Mother and daughter read from prayer book.
Mother and daughter read from prayer book.Israel news photo: Flash 90

Sunday is the 30th of Shvat, the Hebrew date on which Israel celebrated Mothers' Day, which has been abolished under feminist pressure and renamed Family Day. Feminists see Mothers' Day as imparting the wrong kind of message to women, by encouraging them to value motherhood over careerism and other forms of personal fulfillment.

Mothers' Day was first marked in Israel in 1947 at the initiative of the Ezra organization for assisting women in childbirth, which was headed by Rebbetzin Sarah Herzog, wife of then Chief Rabbi Isaac Herzog and founder of World Emunah. The date chosen for it was the date on which Zionist leader Henrietta Szold passed away. Szold had no children of her own but was active in bringing children from the Diaspora to the Land of Israel and was known as "the mother of the Children's Aliyah."

In the 1980s, feminists decided to rename the day Family Day. Arguably, the day has lost much of its emotional content under its new heading.
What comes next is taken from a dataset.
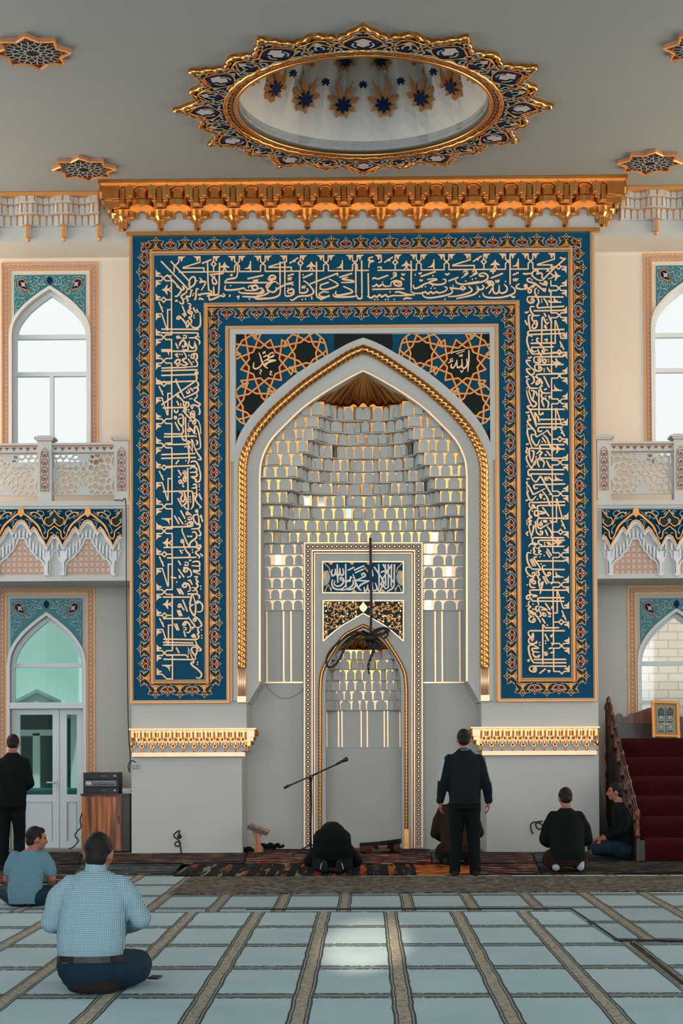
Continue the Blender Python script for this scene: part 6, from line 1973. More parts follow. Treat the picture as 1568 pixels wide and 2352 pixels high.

Two other days related to women are now marked in Israel. The first is International Women's Day, on March 8, which was originally adopted by communists in 1911 and became a Soviet holiday under Lenin. The day imparted anti-family messages to women and encouraged them to leave their traditional lifestyles and work outside the home. In later decades, faced with a huge population of homeless children, the Soviets under Stalin gradually adopted a more pro-family policy. The anti-family propaganda on International Women's Day was toned down accordingly and it became a day on which husbands give their wives flowers.

Israel's women's organizations tale advantage of the day to convey messages about violence against women, wage gaps etc, with some more radical feminist groups, heavily financed and influenced by the New Israel Fund, taking those messages to extremes.

Another day that has been introduced into Israel's public sphere is the International Day for Elimination of Violence against Women, set at November 25 by the United Nations in a 1999 resolution.  Although violence against women is a real issue, the radical groups convey similarly militant views  that are perceived by many as anti-male.

In the U.S., too, there has been feminist pressure to transform the romantic Valentine's Day into the militant V-Day. The main figure behind this initiative is playwright Eve Ensler, and according to its organizers, the "V" in V-Day stands for the word "violence."